● Information supplied:

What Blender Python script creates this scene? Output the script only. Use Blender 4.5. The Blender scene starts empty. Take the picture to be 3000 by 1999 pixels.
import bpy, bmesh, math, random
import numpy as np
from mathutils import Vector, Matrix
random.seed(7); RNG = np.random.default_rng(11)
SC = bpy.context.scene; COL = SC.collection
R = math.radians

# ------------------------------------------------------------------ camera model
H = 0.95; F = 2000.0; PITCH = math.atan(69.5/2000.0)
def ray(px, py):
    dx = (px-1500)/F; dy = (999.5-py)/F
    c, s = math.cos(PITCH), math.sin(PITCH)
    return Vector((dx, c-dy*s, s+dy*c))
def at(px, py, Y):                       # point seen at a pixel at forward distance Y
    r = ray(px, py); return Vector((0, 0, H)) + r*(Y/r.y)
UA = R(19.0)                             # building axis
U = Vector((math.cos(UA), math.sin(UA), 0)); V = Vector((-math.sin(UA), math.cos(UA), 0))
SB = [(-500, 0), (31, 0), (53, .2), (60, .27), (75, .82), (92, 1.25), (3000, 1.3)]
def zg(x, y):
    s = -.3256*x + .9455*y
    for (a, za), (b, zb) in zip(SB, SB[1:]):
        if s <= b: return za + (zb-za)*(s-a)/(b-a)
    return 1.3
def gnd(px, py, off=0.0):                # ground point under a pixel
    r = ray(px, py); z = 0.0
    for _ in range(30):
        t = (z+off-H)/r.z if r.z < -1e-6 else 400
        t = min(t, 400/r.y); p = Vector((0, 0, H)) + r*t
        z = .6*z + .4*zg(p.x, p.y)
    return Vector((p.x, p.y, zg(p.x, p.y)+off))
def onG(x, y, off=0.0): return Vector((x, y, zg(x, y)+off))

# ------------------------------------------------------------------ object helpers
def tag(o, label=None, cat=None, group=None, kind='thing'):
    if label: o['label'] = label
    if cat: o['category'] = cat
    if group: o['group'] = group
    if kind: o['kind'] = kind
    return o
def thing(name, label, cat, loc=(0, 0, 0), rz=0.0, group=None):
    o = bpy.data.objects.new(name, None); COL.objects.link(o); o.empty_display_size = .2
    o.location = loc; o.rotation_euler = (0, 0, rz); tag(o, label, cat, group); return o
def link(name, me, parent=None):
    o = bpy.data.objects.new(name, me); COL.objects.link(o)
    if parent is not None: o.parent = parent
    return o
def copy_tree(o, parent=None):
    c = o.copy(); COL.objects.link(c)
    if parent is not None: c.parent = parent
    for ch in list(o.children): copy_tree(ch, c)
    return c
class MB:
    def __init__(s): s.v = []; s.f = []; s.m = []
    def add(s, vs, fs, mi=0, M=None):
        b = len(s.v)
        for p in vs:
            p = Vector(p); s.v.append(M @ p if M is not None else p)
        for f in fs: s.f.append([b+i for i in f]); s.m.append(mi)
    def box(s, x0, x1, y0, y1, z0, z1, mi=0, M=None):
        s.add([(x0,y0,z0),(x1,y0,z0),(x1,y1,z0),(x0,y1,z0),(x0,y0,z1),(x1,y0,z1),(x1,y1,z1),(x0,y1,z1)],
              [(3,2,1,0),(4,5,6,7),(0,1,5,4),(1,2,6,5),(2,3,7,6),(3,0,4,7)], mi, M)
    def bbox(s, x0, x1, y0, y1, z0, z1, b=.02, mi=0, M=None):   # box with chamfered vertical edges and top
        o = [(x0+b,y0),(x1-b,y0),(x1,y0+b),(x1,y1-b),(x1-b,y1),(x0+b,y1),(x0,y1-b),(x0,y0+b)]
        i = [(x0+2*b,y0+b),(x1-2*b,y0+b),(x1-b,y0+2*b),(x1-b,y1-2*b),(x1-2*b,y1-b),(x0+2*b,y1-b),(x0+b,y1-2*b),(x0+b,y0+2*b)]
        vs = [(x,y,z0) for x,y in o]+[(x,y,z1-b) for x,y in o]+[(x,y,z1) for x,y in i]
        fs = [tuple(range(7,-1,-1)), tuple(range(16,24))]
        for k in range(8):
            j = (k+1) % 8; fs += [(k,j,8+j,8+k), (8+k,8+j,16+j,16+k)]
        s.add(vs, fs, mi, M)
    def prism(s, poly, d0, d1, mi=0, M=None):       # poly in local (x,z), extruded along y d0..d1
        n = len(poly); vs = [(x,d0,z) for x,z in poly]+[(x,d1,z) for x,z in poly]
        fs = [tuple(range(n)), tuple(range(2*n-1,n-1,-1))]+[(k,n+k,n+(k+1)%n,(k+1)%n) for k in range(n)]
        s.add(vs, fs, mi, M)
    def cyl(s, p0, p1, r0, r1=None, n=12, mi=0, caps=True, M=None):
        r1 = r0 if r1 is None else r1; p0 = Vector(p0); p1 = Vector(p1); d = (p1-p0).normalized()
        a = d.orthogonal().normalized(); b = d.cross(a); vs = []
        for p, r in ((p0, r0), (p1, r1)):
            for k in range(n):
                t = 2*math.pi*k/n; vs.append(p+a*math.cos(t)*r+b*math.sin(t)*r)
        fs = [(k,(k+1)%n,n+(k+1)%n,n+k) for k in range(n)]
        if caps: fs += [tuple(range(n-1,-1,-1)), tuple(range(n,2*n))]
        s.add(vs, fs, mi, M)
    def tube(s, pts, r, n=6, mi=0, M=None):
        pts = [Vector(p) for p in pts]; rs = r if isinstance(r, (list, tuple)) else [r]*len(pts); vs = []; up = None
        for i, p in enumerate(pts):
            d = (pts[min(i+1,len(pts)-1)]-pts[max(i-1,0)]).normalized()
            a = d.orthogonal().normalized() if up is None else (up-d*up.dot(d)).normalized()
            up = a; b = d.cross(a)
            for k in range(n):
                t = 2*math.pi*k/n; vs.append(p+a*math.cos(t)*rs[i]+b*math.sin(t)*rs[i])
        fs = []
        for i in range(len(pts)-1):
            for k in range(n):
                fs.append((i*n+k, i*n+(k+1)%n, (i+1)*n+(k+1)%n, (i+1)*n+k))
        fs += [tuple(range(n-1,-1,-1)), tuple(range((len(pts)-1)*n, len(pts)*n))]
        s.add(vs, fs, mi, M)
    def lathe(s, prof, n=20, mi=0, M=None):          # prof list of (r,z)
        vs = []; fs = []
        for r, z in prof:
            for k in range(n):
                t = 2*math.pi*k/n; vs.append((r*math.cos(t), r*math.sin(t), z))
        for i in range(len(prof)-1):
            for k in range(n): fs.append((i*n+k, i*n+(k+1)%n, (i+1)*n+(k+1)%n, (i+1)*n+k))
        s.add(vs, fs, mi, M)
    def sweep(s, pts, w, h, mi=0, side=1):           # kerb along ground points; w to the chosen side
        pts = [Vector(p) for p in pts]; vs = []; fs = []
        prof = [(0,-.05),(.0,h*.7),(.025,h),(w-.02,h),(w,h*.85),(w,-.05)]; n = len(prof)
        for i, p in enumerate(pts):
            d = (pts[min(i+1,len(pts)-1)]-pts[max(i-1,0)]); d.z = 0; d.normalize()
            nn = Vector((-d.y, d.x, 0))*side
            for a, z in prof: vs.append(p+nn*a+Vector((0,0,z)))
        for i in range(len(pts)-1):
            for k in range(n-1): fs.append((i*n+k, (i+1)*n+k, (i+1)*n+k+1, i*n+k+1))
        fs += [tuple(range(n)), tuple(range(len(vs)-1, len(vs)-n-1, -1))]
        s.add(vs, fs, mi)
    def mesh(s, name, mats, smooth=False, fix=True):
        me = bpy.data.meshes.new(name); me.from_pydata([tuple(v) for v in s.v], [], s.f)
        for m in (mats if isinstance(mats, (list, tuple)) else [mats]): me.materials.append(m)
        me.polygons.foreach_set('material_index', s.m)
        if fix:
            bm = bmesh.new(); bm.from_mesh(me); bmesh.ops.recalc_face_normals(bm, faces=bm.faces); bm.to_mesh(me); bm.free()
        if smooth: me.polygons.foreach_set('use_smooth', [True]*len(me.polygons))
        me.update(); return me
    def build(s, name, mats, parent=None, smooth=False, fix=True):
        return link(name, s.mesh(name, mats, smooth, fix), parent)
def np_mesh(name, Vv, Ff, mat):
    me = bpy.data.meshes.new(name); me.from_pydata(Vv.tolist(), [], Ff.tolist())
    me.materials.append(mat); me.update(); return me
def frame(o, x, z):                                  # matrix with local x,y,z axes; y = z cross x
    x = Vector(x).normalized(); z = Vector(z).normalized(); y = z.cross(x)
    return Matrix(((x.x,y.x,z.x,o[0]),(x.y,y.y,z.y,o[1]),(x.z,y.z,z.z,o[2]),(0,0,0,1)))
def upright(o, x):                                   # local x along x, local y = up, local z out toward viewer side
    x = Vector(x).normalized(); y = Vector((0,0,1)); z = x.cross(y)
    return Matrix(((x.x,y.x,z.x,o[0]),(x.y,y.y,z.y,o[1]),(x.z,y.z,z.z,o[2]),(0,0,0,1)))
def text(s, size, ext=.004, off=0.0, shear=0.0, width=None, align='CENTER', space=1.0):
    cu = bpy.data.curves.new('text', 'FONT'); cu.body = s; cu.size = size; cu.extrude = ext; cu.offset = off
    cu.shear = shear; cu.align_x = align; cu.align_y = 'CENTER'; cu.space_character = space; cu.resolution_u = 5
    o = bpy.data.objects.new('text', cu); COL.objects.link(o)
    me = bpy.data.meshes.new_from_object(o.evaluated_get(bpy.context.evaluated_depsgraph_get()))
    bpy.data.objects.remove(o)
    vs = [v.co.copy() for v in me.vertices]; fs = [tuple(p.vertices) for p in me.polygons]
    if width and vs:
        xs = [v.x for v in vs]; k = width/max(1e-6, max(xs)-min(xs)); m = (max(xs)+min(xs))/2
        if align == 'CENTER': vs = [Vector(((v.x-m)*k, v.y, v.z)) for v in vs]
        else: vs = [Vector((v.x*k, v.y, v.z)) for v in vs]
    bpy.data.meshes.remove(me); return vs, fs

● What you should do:
In the listing above, reproduce the first line and each one after it through the line that contains "R = math.radians".

● Answer to the problem:
What Blender Python script creates this scene? Output the script only. Use Blender 4.5. The Blender scene starts empty. Take the picture to be 3000 by 1999 pixels.
import bpy, bmesh, math, random
import numpy as np
from mathutils import Vector, Matrix
random.seed(7); RNG = np.random.default_rng(11)
SC = bpy.context.scene; COL = SC.collection
R = math.radians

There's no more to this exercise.